Blondes get serious -- go brown



The positive side of this is that it indicates brunettes are worth taking seriously.
By KAREN HELLER
KNIGHT RIDDER NEWSPAPERS
This is how you, an average mortal, know when a movie star is being serious, and wants to be taken seriously as an "actress."
She dyes her hair dark.
Correction: She stops dyeing her hair blond. And goes back to her roots. Literally. She also removes half her makeup.
In other words: She starts to look a lot like an average mortal.
These are the dark months of Hollywood, when movie stars become serious actresses, letting their roots and the circles beneath their eyes grow dark all in an effort to have Oscar gold brighten their lives.
Meg Ryan appears as a brunette in the current dark thriller "In the Cut." She did this in "Courage Under Fire." She usually does this when she tires of being perennially perky, the box office's leading romantic comedienne. She might as well slap a "For Your Consideration, Academy Members" label across her chest.
Famous to average
In "The Hours," Nicole Kidman was a frizzy brunette with a sizable honker -- much worse than that of Virginia Woolf, the author she was portraying -- and ended up winning an Oscar. She also dyed her hair dark for her new film, "The Human Stain," which may net her another nomination.
Shedding her makeup and wearing frumpy clothing in "Monster's Ball," Halle Berry won an Oscar, though the truth is that even without much makeup she's impossibly gorgeous. Berry and the equally scrumptious Penelope Cruz, already brunettes and highly remunerated cosmetic and fragrance models, go makeupless mano a mano in "Gothika," opening later this month.
Cameron Diaz, with model's looks and azure eyes, went darker in Martin Scorsese's 1860s period piece, "Gangs of New York." (Manhattan didn't have many hair salons specializing in superior highlights back then.) And in Spike Jonze's "Being John Malkovich" she was downright frumpy. Translation: frizzy brown hair, baggy clothes, sensible shoes, brown contacts. In other words, she looked like someone you might actually know.

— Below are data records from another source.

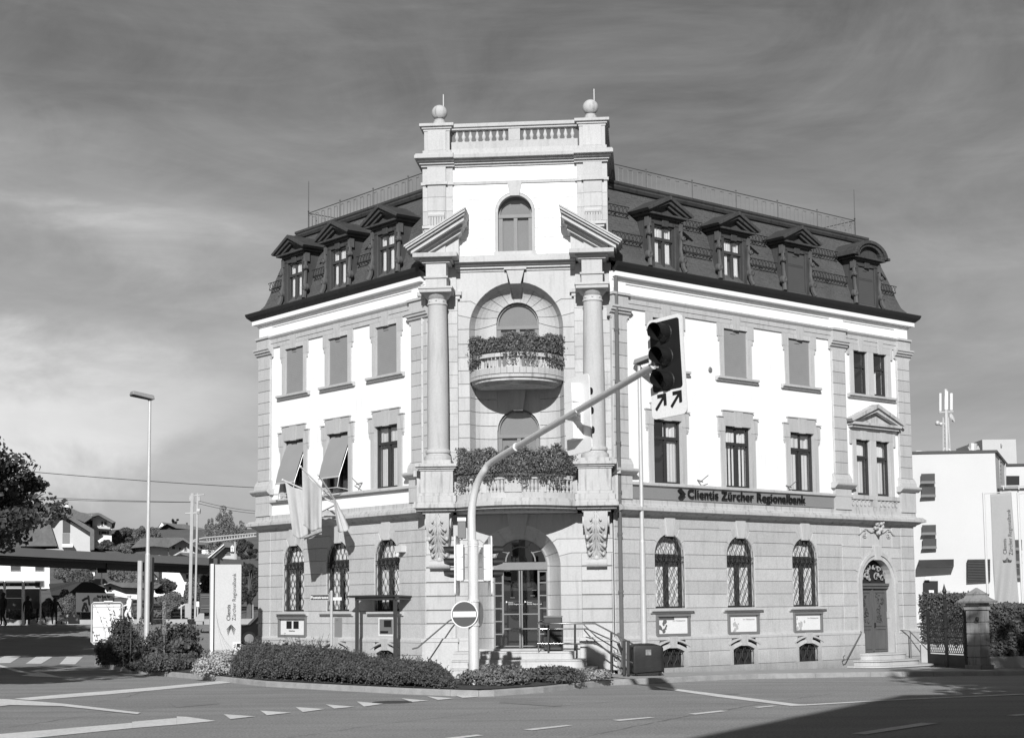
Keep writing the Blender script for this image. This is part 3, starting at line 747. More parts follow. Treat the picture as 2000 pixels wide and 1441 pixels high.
b.ball((RD, -.12, 3.95), .09, 6, sz=1.5)
b.build('relief_ornament', STONE3, bank)
st = MB()
for i, (w_, d_, z0, z1) in enumerate(((1.0, .38, .06, .24), (1.32, .72, -.12, .06), (1.62, 1.05, -.5, -.1))):
    pts = [(RD + w_, -.05)] + [(RD + w_ * math.copysign(abs(math.cos(t)) ** .35, math.cos(t)), -.05 - d_ * math.sin(t) ** .8) for t in [PI * j / 24 for j in range(1, 24)]] + [(RD - w_, -.05)]
    st.prismz(pts[::-1], z0, z1 - .035); st.prismz([(RD + (x - RD) * 1.025, y * 1.04 - .01) for x, y in pts][::-1], z1 - .035, z1 + .004)
st.box(RD - DR_HW, RD + DR_HW, -.06, .45, .1, .262)
st.build('side_door_steps', STONE, bank)
b = MB()
for g, x in ((-1, RD - 1.0), (1, RD + 1.05)):
    p0 = Vector((x, -.2, 1.0)); 
    if g < 0: pts = [(x + .05, -.02, .92), (x - .02, -.16, .9), (x - .95, -.3, .12), (x - 1.06, -.3, .1), (x - 1.1, -.3, .2), (x - 1.03, -.3, .24)]
    else: pts = [(x - .1, -.02, .93), (x + .1, -.3, .9), (x + .85, -.5, .22), (x + .85, -.5, .1)]
    b = MB(); b.tube(pts, .018, 6)
    if g > 0: b.tube([(RD + 1.2, -.3, .88), (RD + 1.2, -.3, -.05)], .02, 6)
    b.build('handrail', RAILM, bank)

# ---- display cases below the ground floor windows
def case(M, w=1.28, z0=.93, z1=1.52):
    f = MB(); f.box(-w / 2, w / 2, -.09, .0, z0, z0 + .06); f.box(-w / 2, w / 2, -.11, .0, z1 - .06, z1); f.box(-w / 2, -w / 2 + .07, -.09, .0, z0 + .06, z1 - .06); f.box(w / 2 - .07, w / 2, -.09, .0, z0 + .06, z1 - .06); f.box(-w / 2 + .07, w / 2 - .07, -.03, 0, z0 + .06, z1 - .06)
    o = f.build('display_case', MGREY, bank); o.matrix_local = M; return o
def quadface(mb, x0, x1, z0, z1, y): mb.box(x0, x1, y, y + .006, z0, z1)
posters = [[(-.52, -.1, 1.36, 1.44)], [], []]
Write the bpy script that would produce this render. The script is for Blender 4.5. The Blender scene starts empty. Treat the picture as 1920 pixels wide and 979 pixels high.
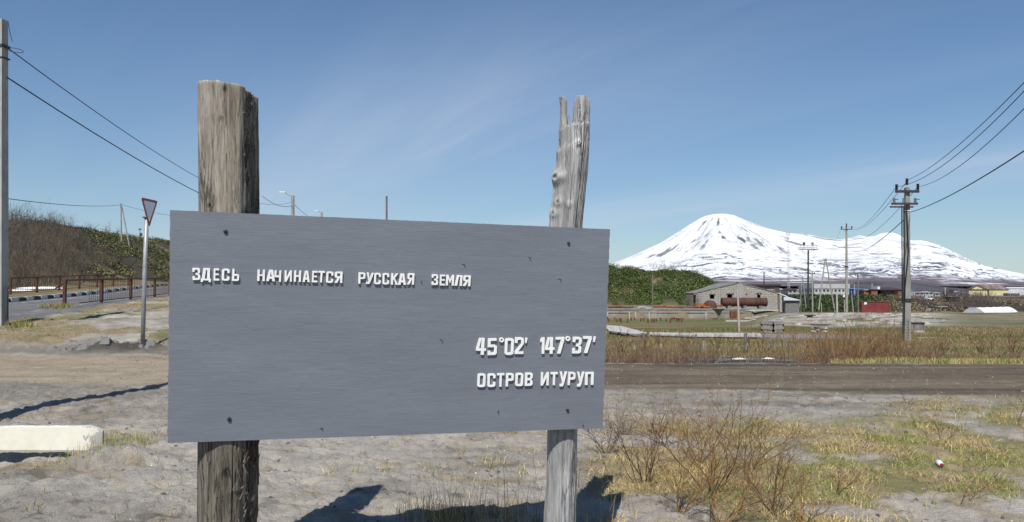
import bpy, math, random
import numpy as np
from mathutils import Vector, Matrix
random.seed(7); RNG = np.random.default_rng(7)
sc = bpy.context.scene
COL = sc.collection
# ------------------------------------------------------------------ camera
F = 1420.0                      # focal length in photograph pixels (1920 wide)
PITCH = math.atan(55.5 / F)
EYE = 1.6
cam = bpy.data.cameras.new('camera'); cam.sensor_width = 36.0; cam.lens = 36.0 * F / 1920
cam.clip_start = 0.05; cam.clip_end = 60000
co = bpy.data.objects.new('camera', cam); COL.objects.link(co)
co.location = (0, 0, EYE); co.rotation_euler = (math.pi / 2 + PITCH, 0, 0)
sc.camera = co
# ------------------------------------------------------------------ sun, sky, exposure
SUN = Vector((-0.20, -1.0, 1.36)).normalized()      # towards the sun
sun = bpy.data.lights.new('sun', 'SUN'); sun.energy = 4.2; sun.angle = math.radians(0.5); sun.color = (1.0, 0.955, 0.89)
so = bpy.data.objects.new('sun', sun); COL.objects.link(so); so.location = (0, -10, 30)
so.rotation_euler = (-SUN).to_track_quat('-Z', 'Y').to_euler()
sc.view_settings.view_transform = 'Standard'; sc.view_settings.look = 'None'
sc.view_settings.gamma = 1; sc.view_settings.exposure = 0.30
sc.render.engine = 'CYCLES'
try:
    sc.cycles.max_bounces = 6; sc.cycles.transparent_max_bounces = 8
except Exception: pass
world = bpy.data.worlds.new('World'); sc.world = world; world.use_nodes = True
nt = world.node_tree; nt.nodes.clear()
def NN(nt, typ, **kw):
    n = nt.nodes.new(typ)
    for k, v in kw.items():
        if k in n.inputs: n.inputs[k].default_value = v
        else: setattr(n, k, v)
    return n
def L(nt, a, b): nt.links.new(a, b)
def mth(nt, op, a, b=None, c=None, clamp=False):
    n = nt.nodes.new('ShaderNodeMath'); n.operation = op; n.use_clamp = clamp
    for i, v in enumerate((a, b, c)):
        if v is None: continue
        if isinstance(v, (int, float)): n.inputs[i].default_value = v
        else: nt.links.new(v, n.inputs[i])
    return n.outputs[0]
sky = NN(nt, 'ShaderNodeTexSky', sky_type='NISHITA')
sky.sun_disc = False; sky.sun_elevation = math.asin(SUN.z); sky.sun_rotation = math.atan2(SUN.x, SUN.y)
sky.altitude = 0; sky.air_density = 1.15; sky.dust_density = 0.12; sky.ozone_density = 3.2
tc = NN(nt, 'ShaderNodeTexCoord'); sep = NN(nt, 'ShaderNodeSeparateXYZ'); L(nt, tc.outputs['Generated'], sep.inputs[0])
zz = mth(nt, 'ADD', mth(nt, 'MAXIMUM', sep.outputs[2], 0.0), 0.12)
u = mth(nt, 'DIVIDE', sep.outputs[0], zz); v = mth(nt, 'DIVIDE', sep.outputs[1], zz)
def cirrus(ang, sx, sy, lo, hi, seed, det=6):
    ca, sa = math.cos(ang), math.sin(ang)
    a = mth(nt, 'MULTIPLY', mth(nt, 'ADD', mth(nt, 'MULTIPLY', u, ca), mth(nt, 'MULTIPLY', v, sa)), sx)
    b = mth(nt, 'MULTIPLY', mth(nt, 'ADD', mth(nt, 'MULTIPLY', u, -sa), mth(nt, 'MULTIPLY', v, ca)), sy)
    cmb = NN(nt, 'ShaderNodeCombineXYZ'); L(nt, a, cmb.inputs[0]); L(nt, b, cmb.inputs[1]); cmb.inputs[2].default_value = seed
    nz = NN(nt, 'ShaderNodeTexNoise', Scale=1.0, Detail=det, Roughness=0.55, Distortion=0.35); L(nt, cmb.outputs[0], nz.inputs['Vector'])
    mr = NN(nt, 'ShaderNodeMapRange', interpolation_type='SMOOTHSTEP'); mr.inputs[1].default_value = lo; mr.inputs[2].default_value = hi
    L(nt, nz.outputs[0], mr.inputs[0]); return mr.outputs[0]
def streak(u0, v0, du, dv, wid, gain, nz):
    l = math.hypot(du, dv); p = mth(nt, 'DIVIDE', mth(nt, 'ADD', mth(nt, 'MULTIPLY', mth(nt, 'SUBTRACT', u, u0), -dv / l), mth(nt, 'MULTIPLY', mth(nt, 'SUBTRACT', v, v0), du / l)), wid)
    g = mth(nt, 'POWER', 2.718, mth(nt, 'MULTIPLY', mth(nt, 'MULTIPLY', p, p), -1.0)); return mth(nt, 'MULTIPLY', mth(nt, 'MULTIPLY', g, gain), mth(nt, 'ADD', mth(nt, 'MULTIPLY', nz, .75), .35))
c1 = cirrus(math.radians(-58), 0.30, 1.5, 0.30, 0.75, 3.3, 5); c2 = cirrus(math.radians(-46), 0.30, 1.9, 0.40, 0.75, 8.1, 5)
sA = streak(-.78, 3.69, .83, -1.42, .62, .46, c1); sB = streak(.70, 4.5, 1.06, -1.00, .34, .52, c2)
hi_ = NN(nt, 'ShaderNodeMapRange', interpolation_type='SMOOTHSTEP'); hi_.inputs[1].default_value = 1.75; hi_.inputs[2].default_value = 2.9; hi_.inputs[3].default_value = .12; hi_.inputs[4].default_value = 1.0; L(nt, v, hi_.inputs[0]); sA = mth(nt, 'MULTIPLY', sA, hi_.outputs[0])
cl = mth(nt, 'MAXIMUM', mth(nt, 'ADD', sA, mth(nt, 'MULTIPLY', c2, .07)), sB)
hzf = mth(nt, 'MULTIPLY', mth(nt, 'POWER', 2.718, mth(nt, 'MULTIPLY', mth(nt, 'MAXIMUM', sep.outputs[2], 0.0), -7.5)), .42)
cl = mth(nt, 'MINIMUM', mth(nt, 'ADD', cl, hzf), .9)
tint = NN(nt, 'ShaderNodeMix', data_type='RGBA', blend_type='MULTIPLY'); tint.inputs[0].default_value = 1.0
tint.inputs[7].default_value = (0.64, 0.80, 0.94, 1); L(nt, sky.outputs[0], tint.inputs[6])
mix = NN(nt, 'ShaderNodeMix', data_type='RGBA'); L(nt, cl, mix.inputs[0]); L(nt, tint.outputs[2], mix.inputs[6]); mix.inputs[7].default_value = (5.7, 6.5, 7.9, 1)
bg = NN(nt, 'ShaderNodeBackground', Strength=0.080); L(nt, mix.outputs[2], bg.inputs[0])
wo = NN(nt, 'ShaderNodeOutputWorld'); L(nt, bg.outputs[0], wo.inputs[0])

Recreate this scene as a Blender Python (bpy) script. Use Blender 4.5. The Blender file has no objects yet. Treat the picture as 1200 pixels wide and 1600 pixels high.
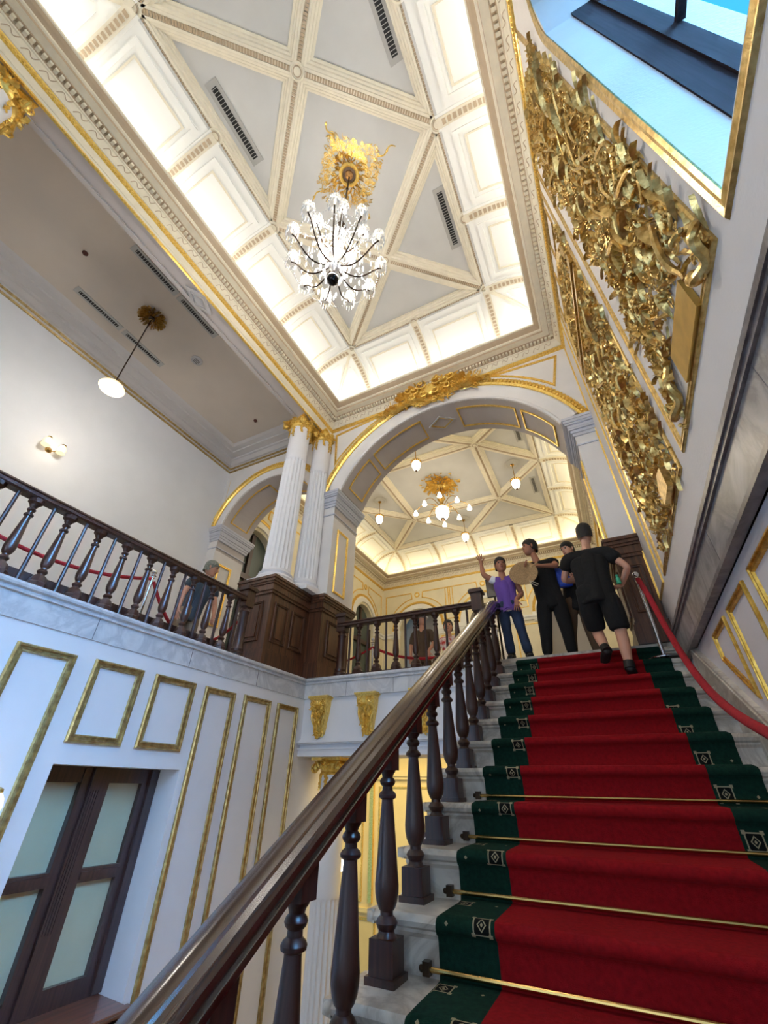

Charlize Theron, another goddess, goes brunette with less makeup as serial killer Aileen Wuornos in "Monster," opening nationwide early next year in most places.
Serious brunettes
The positive side of all this is that it indicates brunettes are worth taking seriously, perhaps more seriously than blondes.
On the other side, it means brunettes are dull, normal, average and common. And blondes still have more fun and become movie stars, models or cheerleaders. And nothing has changed since the advent of peroxide as a life-altering tonsorial tool.
Most male actors aren't blond most of the time, except Brad Pitt, who for serious roles retains his highlights, though fewer of them.
Male movie stars don't tend to go blond as much as bald, fat and gray. Plus they add glasses. Like real men. You can always tell when Bruce Willis is in a serious role because he sheds hairpieces or wears really weird ones -- or shaves his hair off entirely.
Beyond the movies
Such alterations, of course, are not limited to thespians.
Television reporters and hosts seems to change hair color depending on how seriously they want to be taken, the most famous case being Ashleigh Banfield of MSNBC and NBC, who went dark to travel to Afghanistan. "Saturday Night Live's" Tina Fey joked that Banfield lost her glamour by changing to resemble, well, Tina Fey. Humorist Andy Borowitz fantasized the headline "NATO agrees on interim hair color for Ashleigh Banfield."
Going in the opposite direction is NBC's Katie Couric, who gets lighter, flashier, and less anchor-next-door by the day -- as she competes with the fetching Diane Sawyer, her morning rival on ABC. Meanwhile, CBS deploys three dark-tressed women to battle both of them.
All this obvious manipulation is as irritating as it is fun. But it seems harmless enough, as long as we don't wake up one morning to find a raven-haired Kelly Ripa reporting from the Pentagon.